All the latest updates and news from the Bermuda Aquarium, Museum, and Zoo, one of Bermuda's leading visitor attractions!

Historic deep sea dive off Bermuda to be celebrated in New York
Royal Gazette
Wednesday, August 13, 2014

By Owain Johnston-Barnes
Published Aug 12, 2014 at 8:00 am (Updated Aug 12, 2014 at 11:32 am)

A New York institution is this week preparing to celebrate the 80th anniversary of naturalist William Beebe’s historical Bathysphere dive off the coast of Bermuda.

The New York Aquarium, located in Coney Island, will this Friday unveil a new display of drawings and paintings by German nature artist Else Bostelmann, all based on Dr Beebe’s first hand descriptions of the deep sea life he observed during his record-breaking August 15, 1934 dive.

The American researcher and his partner, Bathysphere inventor Otis Barton, plunged 3,028 feet into the waters off Nonsuch Island — more than five times deeper than any diver had previously reached.

RG_140813_1a.jpeg
Ocean exploration: The bathysphere being lowered into the ocean in the 1930s and, in the
right-hand image, Dr William Beebe and Otis Barton can be seen looking out from the bathysphere

As he went down, he kept in telephone contact with the surface and described what he saw outside, describing a number of never before seen species.
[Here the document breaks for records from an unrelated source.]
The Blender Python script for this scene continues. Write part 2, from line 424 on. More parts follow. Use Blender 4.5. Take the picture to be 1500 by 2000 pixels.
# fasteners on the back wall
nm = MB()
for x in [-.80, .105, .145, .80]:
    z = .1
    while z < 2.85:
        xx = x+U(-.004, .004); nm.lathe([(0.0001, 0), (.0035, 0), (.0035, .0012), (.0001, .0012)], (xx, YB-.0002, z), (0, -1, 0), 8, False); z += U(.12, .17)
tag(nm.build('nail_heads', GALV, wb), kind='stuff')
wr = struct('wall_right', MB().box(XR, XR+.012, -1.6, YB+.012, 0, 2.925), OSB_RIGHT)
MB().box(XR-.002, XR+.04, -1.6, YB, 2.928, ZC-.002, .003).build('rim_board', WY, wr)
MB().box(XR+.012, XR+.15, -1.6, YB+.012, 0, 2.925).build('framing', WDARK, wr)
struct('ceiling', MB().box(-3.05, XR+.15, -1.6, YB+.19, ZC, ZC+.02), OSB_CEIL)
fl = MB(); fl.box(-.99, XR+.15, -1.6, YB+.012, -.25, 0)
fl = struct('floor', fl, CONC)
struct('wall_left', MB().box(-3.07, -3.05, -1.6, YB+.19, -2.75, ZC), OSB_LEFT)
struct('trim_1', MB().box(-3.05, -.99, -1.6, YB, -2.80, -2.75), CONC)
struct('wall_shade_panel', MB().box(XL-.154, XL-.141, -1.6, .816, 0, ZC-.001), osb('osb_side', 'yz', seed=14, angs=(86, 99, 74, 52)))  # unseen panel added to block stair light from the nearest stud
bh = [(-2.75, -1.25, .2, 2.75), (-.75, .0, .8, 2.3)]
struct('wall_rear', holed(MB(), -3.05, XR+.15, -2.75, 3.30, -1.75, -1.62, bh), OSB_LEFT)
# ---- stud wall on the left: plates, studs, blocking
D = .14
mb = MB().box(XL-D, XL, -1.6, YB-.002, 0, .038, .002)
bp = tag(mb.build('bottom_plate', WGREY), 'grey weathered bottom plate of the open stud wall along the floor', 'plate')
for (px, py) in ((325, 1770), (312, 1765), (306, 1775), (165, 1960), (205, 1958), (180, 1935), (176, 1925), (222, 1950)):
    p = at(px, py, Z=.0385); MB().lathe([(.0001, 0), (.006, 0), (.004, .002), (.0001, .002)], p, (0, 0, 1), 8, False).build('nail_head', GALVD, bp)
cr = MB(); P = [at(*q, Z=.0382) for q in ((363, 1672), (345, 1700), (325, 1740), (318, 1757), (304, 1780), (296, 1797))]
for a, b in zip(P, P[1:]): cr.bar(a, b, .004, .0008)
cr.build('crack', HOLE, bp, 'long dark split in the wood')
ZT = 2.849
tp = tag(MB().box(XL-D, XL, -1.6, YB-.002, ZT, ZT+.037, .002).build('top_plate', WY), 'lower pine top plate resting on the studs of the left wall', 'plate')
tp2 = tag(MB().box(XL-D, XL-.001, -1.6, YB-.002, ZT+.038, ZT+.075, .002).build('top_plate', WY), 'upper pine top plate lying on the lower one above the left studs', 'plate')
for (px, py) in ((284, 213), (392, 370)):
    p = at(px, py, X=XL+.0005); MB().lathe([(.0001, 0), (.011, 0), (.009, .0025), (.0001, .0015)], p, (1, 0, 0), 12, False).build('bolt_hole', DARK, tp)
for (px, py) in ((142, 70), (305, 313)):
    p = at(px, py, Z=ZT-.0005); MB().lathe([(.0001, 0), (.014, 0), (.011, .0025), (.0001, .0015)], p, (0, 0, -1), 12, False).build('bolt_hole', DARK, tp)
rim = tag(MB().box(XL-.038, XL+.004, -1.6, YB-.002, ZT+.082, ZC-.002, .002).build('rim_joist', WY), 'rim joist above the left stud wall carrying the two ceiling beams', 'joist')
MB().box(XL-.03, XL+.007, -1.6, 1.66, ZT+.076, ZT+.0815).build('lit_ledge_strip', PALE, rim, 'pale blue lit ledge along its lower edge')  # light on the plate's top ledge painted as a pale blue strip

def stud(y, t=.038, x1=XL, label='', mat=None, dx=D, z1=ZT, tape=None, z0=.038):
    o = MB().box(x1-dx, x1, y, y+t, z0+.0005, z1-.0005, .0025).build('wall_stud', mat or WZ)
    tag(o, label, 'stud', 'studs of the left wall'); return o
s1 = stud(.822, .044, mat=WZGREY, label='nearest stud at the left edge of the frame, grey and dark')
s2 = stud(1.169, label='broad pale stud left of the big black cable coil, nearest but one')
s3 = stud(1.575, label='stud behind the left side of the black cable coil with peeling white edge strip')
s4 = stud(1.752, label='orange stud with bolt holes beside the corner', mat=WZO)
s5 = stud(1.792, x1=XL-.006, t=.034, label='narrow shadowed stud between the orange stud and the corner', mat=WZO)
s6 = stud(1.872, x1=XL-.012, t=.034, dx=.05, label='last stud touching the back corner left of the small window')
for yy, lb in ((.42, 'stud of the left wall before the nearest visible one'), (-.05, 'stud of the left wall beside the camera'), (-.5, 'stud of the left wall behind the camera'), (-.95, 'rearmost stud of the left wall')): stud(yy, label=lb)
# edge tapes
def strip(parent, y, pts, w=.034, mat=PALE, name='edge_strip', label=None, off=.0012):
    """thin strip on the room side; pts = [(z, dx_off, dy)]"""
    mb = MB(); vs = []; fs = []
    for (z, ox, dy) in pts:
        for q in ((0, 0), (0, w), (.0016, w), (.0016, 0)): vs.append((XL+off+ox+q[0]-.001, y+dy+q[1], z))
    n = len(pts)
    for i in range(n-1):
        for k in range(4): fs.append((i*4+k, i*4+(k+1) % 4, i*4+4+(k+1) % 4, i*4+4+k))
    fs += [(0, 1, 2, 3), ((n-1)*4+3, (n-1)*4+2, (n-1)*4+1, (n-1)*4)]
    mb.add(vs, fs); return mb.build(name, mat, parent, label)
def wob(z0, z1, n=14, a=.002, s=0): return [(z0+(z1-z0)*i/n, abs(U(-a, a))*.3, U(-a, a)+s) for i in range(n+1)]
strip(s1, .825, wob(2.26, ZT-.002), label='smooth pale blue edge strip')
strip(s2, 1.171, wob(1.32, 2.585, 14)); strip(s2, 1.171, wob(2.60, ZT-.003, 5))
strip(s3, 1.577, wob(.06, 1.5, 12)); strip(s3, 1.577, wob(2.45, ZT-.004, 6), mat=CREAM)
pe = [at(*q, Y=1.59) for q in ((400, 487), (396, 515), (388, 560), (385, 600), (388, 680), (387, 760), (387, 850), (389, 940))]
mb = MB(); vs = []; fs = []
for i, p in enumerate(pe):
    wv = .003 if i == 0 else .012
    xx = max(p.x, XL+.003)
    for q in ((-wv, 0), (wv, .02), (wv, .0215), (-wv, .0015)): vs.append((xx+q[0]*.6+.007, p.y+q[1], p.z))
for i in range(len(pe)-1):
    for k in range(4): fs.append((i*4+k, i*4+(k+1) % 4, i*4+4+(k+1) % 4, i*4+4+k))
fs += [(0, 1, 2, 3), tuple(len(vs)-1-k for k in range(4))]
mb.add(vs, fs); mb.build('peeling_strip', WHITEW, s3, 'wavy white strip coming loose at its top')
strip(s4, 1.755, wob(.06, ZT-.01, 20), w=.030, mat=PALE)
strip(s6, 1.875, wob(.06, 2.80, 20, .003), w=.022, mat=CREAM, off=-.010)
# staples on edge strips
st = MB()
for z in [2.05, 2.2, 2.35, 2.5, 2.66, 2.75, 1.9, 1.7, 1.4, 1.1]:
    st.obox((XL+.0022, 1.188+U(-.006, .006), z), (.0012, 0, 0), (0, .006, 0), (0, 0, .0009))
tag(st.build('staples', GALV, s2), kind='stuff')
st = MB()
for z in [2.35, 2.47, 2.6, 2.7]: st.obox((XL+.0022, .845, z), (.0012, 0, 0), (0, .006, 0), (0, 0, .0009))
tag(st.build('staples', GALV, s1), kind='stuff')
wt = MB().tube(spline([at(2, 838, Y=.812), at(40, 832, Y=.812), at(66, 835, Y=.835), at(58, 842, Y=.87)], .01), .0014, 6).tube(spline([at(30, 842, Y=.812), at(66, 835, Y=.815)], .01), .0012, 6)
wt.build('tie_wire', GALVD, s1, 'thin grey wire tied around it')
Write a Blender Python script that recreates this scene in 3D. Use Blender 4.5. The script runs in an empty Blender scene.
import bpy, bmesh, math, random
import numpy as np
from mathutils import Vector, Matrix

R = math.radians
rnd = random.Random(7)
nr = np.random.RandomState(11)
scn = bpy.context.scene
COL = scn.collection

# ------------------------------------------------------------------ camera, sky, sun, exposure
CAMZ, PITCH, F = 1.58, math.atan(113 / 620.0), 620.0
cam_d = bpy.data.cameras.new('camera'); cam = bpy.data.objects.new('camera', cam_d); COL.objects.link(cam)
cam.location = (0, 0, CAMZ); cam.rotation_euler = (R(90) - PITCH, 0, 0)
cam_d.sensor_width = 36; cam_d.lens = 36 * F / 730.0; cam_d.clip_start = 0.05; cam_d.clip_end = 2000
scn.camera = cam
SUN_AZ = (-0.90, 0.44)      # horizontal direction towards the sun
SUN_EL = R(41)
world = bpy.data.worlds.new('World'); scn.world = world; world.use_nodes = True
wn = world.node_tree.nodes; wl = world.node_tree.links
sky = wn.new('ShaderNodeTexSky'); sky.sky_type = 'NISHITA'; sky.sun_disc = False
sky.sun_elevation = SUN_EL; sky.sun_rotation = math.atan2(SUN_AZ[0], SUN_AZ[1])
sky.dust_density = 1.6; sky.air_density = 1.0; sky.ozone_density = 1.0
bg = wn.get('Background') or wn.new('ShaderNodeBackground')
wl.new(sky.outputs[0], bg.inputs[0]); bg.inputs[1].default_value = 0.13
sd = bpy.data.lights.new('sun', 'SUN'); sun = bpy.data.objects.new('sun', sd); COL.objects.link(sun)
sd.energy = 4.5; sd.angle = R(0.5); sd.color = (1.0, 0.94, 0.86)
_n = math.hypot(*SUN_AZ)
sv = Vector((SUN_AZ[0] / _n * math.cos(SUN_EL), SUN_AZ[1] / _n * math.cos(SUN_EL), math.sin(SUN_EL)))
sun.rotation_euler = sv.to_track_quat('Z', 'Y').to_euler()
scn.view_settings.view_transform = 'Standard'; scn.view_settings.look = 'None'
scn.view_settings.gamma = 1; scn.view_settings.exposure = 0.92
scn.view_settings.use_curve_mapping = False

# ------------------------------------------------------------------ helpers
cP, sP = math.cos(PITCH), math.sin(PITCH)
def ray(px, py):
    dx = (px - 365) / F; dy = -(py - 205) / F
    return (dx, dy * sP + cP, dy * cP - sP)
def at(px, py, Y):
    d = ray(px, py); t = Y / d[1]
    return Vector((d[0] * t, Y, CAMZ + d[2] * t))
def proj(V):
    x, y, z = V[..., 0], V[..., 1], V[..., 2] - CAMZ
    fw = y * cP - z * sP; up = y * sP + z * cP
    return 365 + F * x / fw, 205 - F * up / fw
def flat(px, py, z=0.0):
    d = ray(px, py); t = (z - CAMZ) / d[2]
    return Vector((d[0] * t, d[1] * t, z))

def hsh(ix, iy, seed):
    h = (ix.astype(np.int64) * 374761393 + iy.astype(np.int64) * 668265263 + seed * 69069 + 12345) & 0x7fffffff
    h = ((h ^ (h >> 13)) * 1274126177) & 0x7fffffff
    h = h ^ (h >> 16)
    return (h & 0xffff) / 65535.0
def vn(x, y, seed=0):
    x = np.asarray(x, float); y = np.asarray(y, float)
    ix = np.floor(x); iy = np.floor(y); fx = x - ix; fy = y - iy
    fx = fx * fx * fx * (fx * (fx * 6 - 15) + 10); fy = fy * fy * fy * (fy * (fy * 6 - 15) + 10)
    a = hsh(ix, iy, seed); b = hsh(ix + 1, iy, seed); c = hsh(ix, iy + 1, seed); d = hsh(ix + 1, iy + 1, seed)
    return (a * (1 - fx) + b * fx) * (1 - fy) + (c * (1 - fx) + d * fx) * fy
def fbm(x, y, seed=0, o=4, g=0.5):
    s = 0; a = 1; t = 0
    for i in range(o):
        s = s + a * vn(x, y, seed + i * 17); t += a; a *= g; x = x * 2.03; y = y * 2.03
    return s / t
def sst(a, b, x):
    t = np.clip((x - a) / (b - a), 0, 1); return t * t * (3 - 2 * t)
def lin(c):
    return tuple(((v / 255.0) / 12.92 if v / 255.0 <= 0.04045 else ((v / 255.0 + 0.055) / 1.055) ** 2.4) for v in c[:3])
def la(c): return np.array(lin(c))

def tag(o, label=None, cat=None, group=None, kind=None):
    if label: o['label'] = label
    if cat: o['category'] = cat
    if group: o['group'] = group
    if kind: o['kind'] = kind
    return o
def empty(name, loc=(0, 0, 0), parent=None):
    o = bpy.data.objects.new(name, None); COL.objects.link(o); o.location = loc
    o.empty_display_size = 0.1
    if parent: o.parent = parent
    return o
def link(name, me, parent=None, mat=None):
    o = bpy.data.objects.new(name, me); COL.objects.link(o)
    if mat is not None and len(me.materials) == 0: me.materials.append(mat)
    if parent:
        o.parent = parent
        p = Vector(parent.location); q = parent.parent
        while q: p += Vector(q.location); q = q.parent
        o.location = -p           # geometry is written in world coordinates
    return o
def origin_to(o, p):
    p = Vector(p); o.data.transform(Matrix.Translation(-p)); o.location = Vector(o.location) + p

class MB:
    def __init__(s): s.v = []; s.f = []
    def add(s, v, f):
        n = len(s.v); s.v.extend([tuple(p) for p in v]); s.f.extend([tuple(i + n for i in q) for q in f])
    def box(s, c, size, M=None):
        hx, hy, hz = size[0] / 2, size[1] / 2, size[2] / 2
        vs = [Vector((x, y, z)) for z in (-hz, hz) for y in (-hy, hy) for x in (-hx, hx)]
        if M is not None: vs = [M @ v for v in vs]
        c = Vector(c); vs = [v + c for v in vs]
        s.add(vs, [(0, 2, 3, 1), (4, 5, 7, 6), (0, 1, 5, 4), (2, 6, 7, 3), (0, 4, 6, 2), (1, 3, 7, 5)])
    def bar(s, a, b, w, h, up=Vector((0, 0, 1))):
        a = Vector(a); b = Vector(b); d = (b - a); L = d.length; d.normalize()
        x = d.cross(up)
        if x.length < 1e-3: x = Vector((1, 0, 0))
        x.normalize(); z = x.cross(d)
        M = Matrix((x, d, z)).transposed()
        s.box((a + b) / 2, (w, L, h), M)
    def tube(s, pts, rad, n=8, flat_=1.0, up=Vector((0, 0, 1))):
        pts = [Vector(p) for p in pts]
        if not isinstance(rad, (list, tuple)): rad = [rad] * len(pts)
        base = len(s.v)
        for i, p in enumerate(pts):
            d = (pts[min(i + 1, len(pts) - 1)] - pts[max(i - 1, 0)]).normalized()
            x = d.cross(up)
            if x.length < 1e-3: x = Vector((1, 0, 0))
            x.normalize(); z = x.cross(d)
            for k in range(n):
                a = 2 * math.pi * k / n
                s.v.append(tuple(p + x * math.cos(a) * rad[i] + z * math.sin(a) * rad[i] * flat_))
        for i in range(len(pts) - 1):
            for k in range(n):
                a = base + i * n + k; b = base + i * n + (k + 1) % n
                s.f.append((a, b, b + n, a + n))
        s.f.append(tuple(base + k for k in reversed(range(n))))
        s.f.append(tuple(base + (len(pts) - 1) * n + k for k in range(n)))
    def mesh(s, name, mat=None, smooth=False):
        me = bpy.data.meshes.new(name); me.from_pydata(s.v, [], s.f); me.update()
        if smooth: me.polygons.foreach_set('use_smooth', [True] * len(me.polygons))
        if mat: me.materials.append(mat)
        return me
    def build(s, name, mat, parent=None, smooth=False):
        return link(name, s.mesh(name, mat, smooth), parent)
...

His descriptions and sketches were then put to paper by Ms Bostelmann.

While at the time some of the depictions were deemed fantastical, many of the drawings were found to be astonishingly accurate when the discovered fish were later photographed.

Several of her drawings were donated to the Bermuda Aquarium Museum and Zoo by Dr Beebe and have been displayed on the Island in the past, but according to the New York Daily News some of the work being put on display this week have been in archives for more than 70 years.

The exhibit, titled Drawn from the Depths will remain on display until at least Labour Day, but could potentially remain in place for the rest of the year.